The composite Purchasing Managers’ Index (PMI) is a measure of health in the manufacturing and service sectors. The tiny uptick in the final reading of September’s composite PMI is better than the small fall the flash had suggested would happen, but it still suggests that the initial surge in activity from the reopening of the economy has run its course. It indicates that GDP growth in Q3 will be less than the MPC forecast at its last meeting in September, and could be weaker than the 1.5% quarter-over-quarter that we have pencilled in. 

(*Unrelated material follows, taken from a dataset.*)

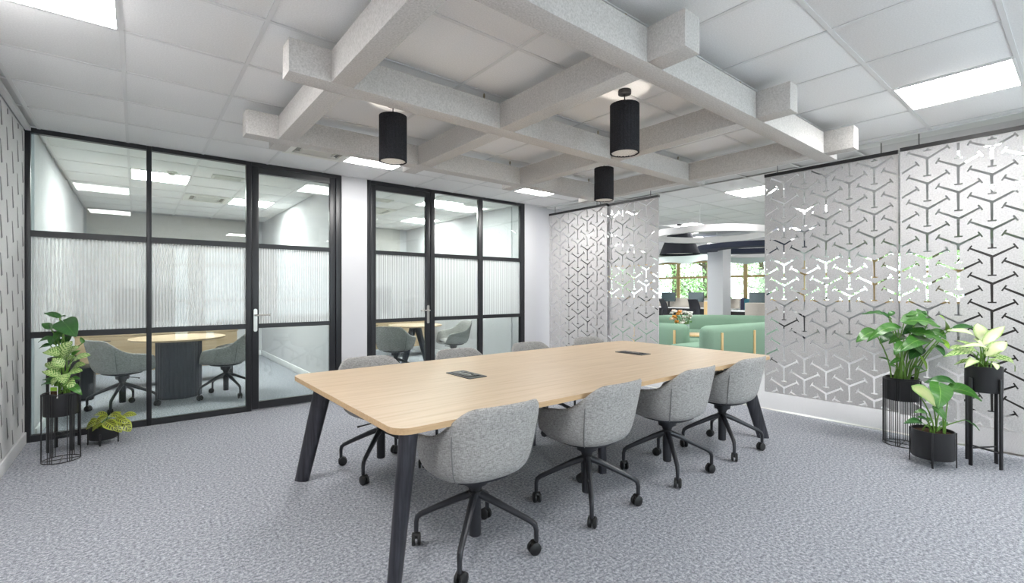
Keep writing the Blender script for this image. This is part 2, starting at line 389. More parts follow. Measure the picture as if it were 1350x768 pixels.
# patterned felt screens ---------------------------------------------
def ypoly(cy, cz, s=1):
    w = .0075; L = .158*s; bw = .026; bt = .0115
    P = []
    for k, a in enumerate((-90, 30, 150)):
        d = Vector((math.cos(R(a)), math.sin(R(a)))); n = Vector((-d.y, d.x))
        for u, v in ((.0087, -w), (L-bt, -w), (L-bt, -bw), (L, -bw), (L, bw), (L-bt, bw), (L-bt, w)):
            q = d*u+n*v; P.append(Vector((cy+q.x, cz+q.y)))
    return P
def slot(cy, cz):
    return [Vector((cy+u, cz+v)) for u, v in ((.01, -.085), (.062, -.07), (.012, .085), (-.022, .09))]
def inside(p, poly):
    c = False; n = len(poly)
    for i in range(n):
        a, b = poly[i], poly[(i+1) % n]
        if (a.y > p.y) != (b.y > p.y) and p.x < (b.x-a.x)*(p.y-a.y)/(b.y-a.y)+a.x: c = not c
    return c
def perforated(w0, w1, z0, z1, ph, zph, row, th, mrg=.012, col=.2, shape=None):
    """felt sheet in (u, z) with Y shaped cut-outs; returns a bmesh lying in the plane u = y, thickness along +x"""
    ys = []
    k0 = math.floor((w0-ph)/col)-1; k1 = math.ceil((w1-ph)/col)+1
    for k in range(k0, k1+1):
        cy = ph+k*col; zz = zph+(row/2 if k % 2 else 0)
        for j in range(-14, 15):
            cz = zz+j*row
            if z0-.17 < cz < z1+.17 and w0-.15 < cy < w1+.15: ys.append((shape or ypoly)(cy, cz))
    V = []; E_ = []
    def loop(P):
        b = len(V); V.extend(P); E_.extend((b+i, b+(i+1) % len(P)) for i in range(len(P)))
    outer = [Vector(p) for p in ((w0, z0), (w1, z0), (w1, z1), (w0, z1))]; loop(outer)
    a0, a1, b0, b1 = w0+mrg, w1-mrg, z0+mrg, z1-mrg
    loop([Vector(p) for p in ((a0, b0), (a1, b0), (a1, b1), (a0, b1))])
    for y in ys:
        # keep only figures that touch the sheet; trim by subdividing against the margin in the triangulation
        if any(a0 < p.x < a1 and b0 < p.y < b1 for p in y): loop([Vector((min(max(p.x, w0-.3), w1+.3), p.y)) for p in y])
    ov, oe, of, *_ = geometry.delaunay_2d_cdt(V, E_, [], 0, 1e-5)
    bm = NB(); F = [bm.verts.new((0, p.x, p.y)) for p in ov]; Bk = [bm.verts.new((th, p.x, p.y)) for p in ov]
    for f in of:
        c = sum((ov[i] for i in f), Vector((0, 0)))/len(f)
        if not (w0 < c.x < w1 and z0 < c.y < z1): continue
        if a0 < c.x < a1 and b0 < c.y < b1 and any(abs(c.x-q[0].x) < .25 and abs(c.y-q[0].y) < .35 and inside(c, q) for q in ys): continue
        try: bm.faces.new([F[i] for i in f]); bm.faces.new([Bk[i] for i in f][::-1])
        except ValueError: pass
    nf = len(F)
    idx = {v: i for i, v in enumerate(F)}
    for e in [e for e in bm.edges if len(e.link_faces) == 1]:
        a, b = e.verts
        if a in idx and b in idx: bm.faces.new((a, b, Bk[idx[b]], Bk[idx[a]]))
    bmesh.ops.delete(bm, geom=[v for v in bm.verts if not v.link_faces], context='VERTS')
    return bm
def screen(label, x, y0, y1, ph, zph, row=.2225):
    s = thing('hanging_screen', label, 'screen', (x, 0, 0), 0, 'sliding patterned felt screens')
    mk('felt_panel', perforated(y0, y1, .19, 2.585, ph, zph, row, .012), M['screenfelt'], s, smooth=0)
    bx('track_rail', M['black'], s, -.012, .03, y0, y1, 2.585, 2.618)
    for y in (y0+.13, y1-.13):
        bm = NB(); tube(bm, [(.009, y, 2.616), (.009, y, H-.01)], .004, 8); mk('hanger_rod', bm, M['dark'], s)
    return s
screen('grey felt hanging screen farthest left, beside the recessed grey wall', 5.445, 4.525, 5.76, 4.711, 2.508-.0)
screen('grey felt hanging screen at the left side of the office opening', 5.5, 3.68, 4.9, 3.879, 2.276)
screen('grey felt hanging screen right of the office opening, behind the table end', 5.5, 1.13, 2.31, 1.312, 2.488)
screen('grey felt hanging screen at far right behind the planters', 5.445, -.09, 1.105, .117, 1.595)
# felt lining on the left wall
lw = mk('felt_panel', perforated(3.2, YG-.035, .103, 2.69, 5.66, 1.5, .27, .0015, col=.2, shape=slot), M['wallfelt'], None, smooth=0)
lw.location = (XL+.004, 0, 0); lw['kind'] = 'structure'; lw['label'] = 'pale felt wall lining with slanted cut marks, their shade put in as grey'
lw.name = 'wall_left_lining'
lb = bx('slot_shade_backing', M['slot'], lw, -.003, -.0003, 3.21, YG-.04, .11, 2.68)  # dark sheet stands for the shade in the cuts

# ------------------------------------------------------------------ lights
def ceiling_light(i, j, label, group='square ceiling light panels', lamp='lamp'):
    t = thing('ceiling_light', label, 'ceiling light', (tx(i)+PX/2, ty(j)+PY/2, H-.008), 0, group)
    a, b = PX/2-.006, PY/2-.006; bm = NB(); w = .014
    box(bm, -a, a, -b, -b+w, 0, .014); box(bm, -a, a, b-w, b, 0, .014); box(bm, -a, -a+w, -b+w, b-w, 0, .014); box(bm, a-w, a, -b+w, b-w, 0, .014)
    mk('frame', bm, M['lampframe'], t)
    bx('diffuser', M[lamp], t, -a+w, a-w, -b+w, b-w, .004, .012)
    return t
LL = {(-2, 4): 'square light panel at top left corner of the ceiling', (2, 7): 'square light panel between beam grid and pillar',
      (6, 7): 'square light panel near the grey recessed wall', (6, 0): 'square light panel at upper right above the screens',
      (-2, 0): 'square light panel behind the viewer, left', (-2, -4): 'square light panel at the rear left', (2, -4): 'unseen light panel added at the rear centre for front light', (6, -4): 'unseen light panel added at the rear right for front light'}
for q in LIGHTS: ceiling_light(*q, LL[q])
RL = ['square light panel inside the first meeting room, left one', 'square light panel inside the first meeting room, deeper right one',
      'square light panel inside the second meeting room, nearer one', 'square light panel inside the second meeting room, deeper one']
for q, l in zip(ROOML, RL): ceiling_light(*q, l, 'light panels in the meeting rooms', 'lamp_room')
ORD = ['first', 'second', 'third', 'fourth', 'fifth']
for k, q in enumerate(OFFL): ceiling_light(*q, 'square light panel just above the office opening' if k == 0 else 'square office light panel in the %s row from the screens, %s of its row' % ({10: 'nearest', 14: 'second nearest', 18: 'third', 22: 'farthest'}[q[0]], ORD[[p for p in OFFL if p[0] == q[0]].index(q)]), 'light panels in the open office', 'lamp_office')

def cassette(i, j, label):
    t = thing('air_conditioner', label, 'air conditioner', (tx(i)+PX/2, ty(j)+PY/2, H), 0, 'ceiling air conditioners')
    bm = NB(); a = .29; w = .07
    for q in ((-a, a, -a, -a+w), (-a, a, a-w, a), (-a, -a+w, -a+w, a-w), (a-w, a, -a+w, a-w), (-.16, .16, -.16, -.15), (-.16, .16, .15, .16), (-.16, -.15, -.15, .15), (.15, .16, -.15, .15)):
        box(bm, *q, -.022, .006, .003)
    mk('fascia', bm, M['cream'], t)
    bx('inner_plate', M['creamdark'], t, -a+.01, a-.01, -a+.01, a-.01, .0, .007)
    for k in range(9): bx('slat', M['cream'], t, -.14, .14, -.135+k*.032, -.123+k*.032, -.018, -.004)
    for s in (-1, 1): bx('louvre_blade', M['cream'], t, -.2, .2, s*.19-.014, s*.19+.014, -.012, -.006)
    return t
cassette(*ACS[0], 'cream ceiling air conditioner beside the first door, half behind the beams')
cassette(*ACS[1], 'cream ceiling air conditioner inside the first meeting room')
cassette(*ACS[2], 'cream ceiling air conditioner inside the second meeting room')
def vent(x, y, label):
    t = thing('ceiling_vent', label, 'vent', (x, y, H), 0, 'ceiling vents'); bm = NB()
    for q in ((-.17, .17, -.1, -.075), (-.17, .17, .075, .1), (-.17, -.145, -.075, .075), (.145, .17, -.075, .075)): box(bm, *q, -.018, -.001)
    mk('vent_frame', bm, M['cream'], t)
    bx('vent_backing', M['creamdark'], t, -.15, .15, -.08, .08, -.004, -.001)
    for k in range(5): bx('slat', M['cream'], t, -.145, .145, -.06+k*.028, -.05+k*.028, -.014, -.005)
vent(.89, 6.75, 'small ceiling vent inside the first meeting room'); vent(2.95, 6.9, 'small ceiling vent inside the second meeting room')
def detector(x, y, label):
    t = thing('smoke_detector', label, 'smoke detector', (x, y, H), 0, 'smoke detectors')
    bm = NB(); lathe(bm, [(.055, 0), (.055, -.014), (.048, -.02)], 20); mk('base', bm, M['cream'], t)
    bm = NB(); lathe(bm, [(.034, -.02), (.034, -.036), (.022, -.044)], 16); mk('sensor_cap', bm, M['cream'], t)
detector(.33, 6.86, 'round smoke detector inside the first meeting room'); detector(3.62, 6.55, 'round smoke detector inside the second meeting room')

# suspended beam grid ---------------------------------------------------
bt = thing('beam_grid', 'grey felt lattice of hollow beams hung under the ceiling', 'ceiling baffle', (2.74, 2.73, 2.48))
ox, oy = 2.74, 2.73
XB = [(.85, .974), (2.034, 2.166), (3.266, 3.385), (4.535, 4.655)]; YB = [(1.428, 1.56), (2.67, 2.805), (3.918, 4.05)]
DZ = .18
for i, (a, b) in enumerate(YB): bx('beam', M['felt'], bt, .63-ox, 4.86-ox, a-oy, b-oy, 0, DZ, .002)
for (a, b) in XB:
    ys = [1.215]+[q for y in YB for q in y]+[4.245]
    for k in range(0, 8, 2): bx('cross_beam', M['felt'], bt, a-ox, b-ox, ys[k]+.0008-oy, ys[k+1]-.0008-oy, .0, DZ-.0005, .002)
for i, (a, b) in enumerate(XB):
    for (c, d) in YB:
        for (x, y) in ((a-.09, (c+d)/2), ((a+b)/2, d+.12))[0 if i else 1:]:
            bm = NB(); tube(bm, [(x-ox, y-oy, DZ), (x-ox, y-oy, H-2.48)], .0035, 8); tube(bm, [(x-ox, y-oy, DZ+.04), (x-ox, y-oy, DZ+.062)], .008, 8)
            mk('hanger_bolt', bm, M['brass'], bt)
# pendants ---------------------------------------------------------------
def pendant(x, y, label, zb=2.285, zt=2.625, r=.102):
    t = thing('pendant_lamp', label, 'pendant lamp', (x, y, H), 0, 'black ribbed pendant lamps')
    bm = NB(); lathe(bm, [(.045, 0), (.045, -.028), (.03, -.034)], 20); mk('canopy', bm, M['black'], t)
    bm = NB(); tube(bm, [(0, 0, -.03), (0, 0, zt-H-.02)], .004, 8); mk('cord', bm, M['black'], t)
    bm = NB(); n = 96
    rings = []
    for z, q in ((zb, r), (zt, r), (zt, r-.01), (zb, r-.01)):
        rings.append([bm.verts.new(((q-(.0022 if k % 4 == 0 and q == r else 0))*math.cos(2*math.pi*k/n), (q-(.0022 if k % 4 == 0 and q == r else 0))*math.sin(2*math.pi*k/n), z-H)) for k in range(n)])
    for a in range(4):
        for k in range(n): bm.faces.new((rings[a][k], rings[a][(k+1) % n], rings[(a+1) % 4][(k+1) % n], rings[(a+1) % 4][k]))
    mk('shade', bm, M['shade'], t, smooth=20)
    bm = NB(); g = .0175; q = r-.011
    for k in range(-5, 6):
        w = math.sqrt(max(q*q-(k*g)**2, 0)); 
        if w < .01: continue
        box(bm, k*g-.0012, k*g+.0012, -w, w, zb-H+.004, zb-H+.018); box(bm, -w, w, k*g-.0012, k*g+.0012, zb-H+.004, zb-H+.018)
    mk('louvre', bm, M['louvre'], t)['label'] = 'white square-celled louvre at the lower end'
    bm = NB(); lathe(bm, [(q, zb-H+.03), (q, zb-H+.034)], 32); mk('diffuser', bm, M['glow'], t)
    for z in (-.22, -.28):
        pass
    bm = NB(); tube(bm, [(0, 0, zt-H-.02), (0, 0, zt-H-.08)], .02, 12); mk('lamp_holder', bm, M['black'], t)
    bm = NB(); bmesh.ops.create_uvsphere(bm, u_segments=16, v_segments=8, radius=.03); bmesh.ops.translate(bm, verts=bm.verts, vec=(0, 0, zt-H-.11)); mk('bulb', bm, M['bulb'], t)
    bm = NB(); tube(bm, [(-q, 0, zt-H-.02), (q, 0, zt-H-.02)], .003, 6); mk('cross_bar', bm, M['black'], t)
pendant(1.505, 3.30, 'black ribbed pendant lamp at left, in front of the second door')
pendant(2.69, 2.075, 'black ribbed pendant lamp nearest, with its ceiling rose in view')
pendant(3.90, 3.28, 'black ribbed pendant lamp farthest, partly hidden by a beam')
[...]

The services PMI is based on the results of a survey of service sector firms across the UK. Results above 50 indicate that the sector is expanding, and the services PMI has increased from 55.0 to 55.4. This, in turn, spurred a rise in the composite PMI, but it was partly offset by a drop in the manufacturing output index, from 54.1 to 51.8. Information provider IHS Markit highlighted that survey respondents had said that shortages of both materials and labour were the main things preventing firms from ramping up output. 

Perhaps the most eye-catching part of the survey was the jump in the prices components of the composite PMI. The input prices balance remained close to its record high, suggesting that firms are still experiencing rising costs. The output prices balance rose to an all-time high, which indicates that firms are increasingly passing on cost increases to their customers. 

There was a small drop in the employment component of the composite PMI, but it still points to strong annual employment growth of around 2.0%. This is especially positive, as it suggests that firms didn’t get rid of labour in response to the winding down of the furlough scheme in September.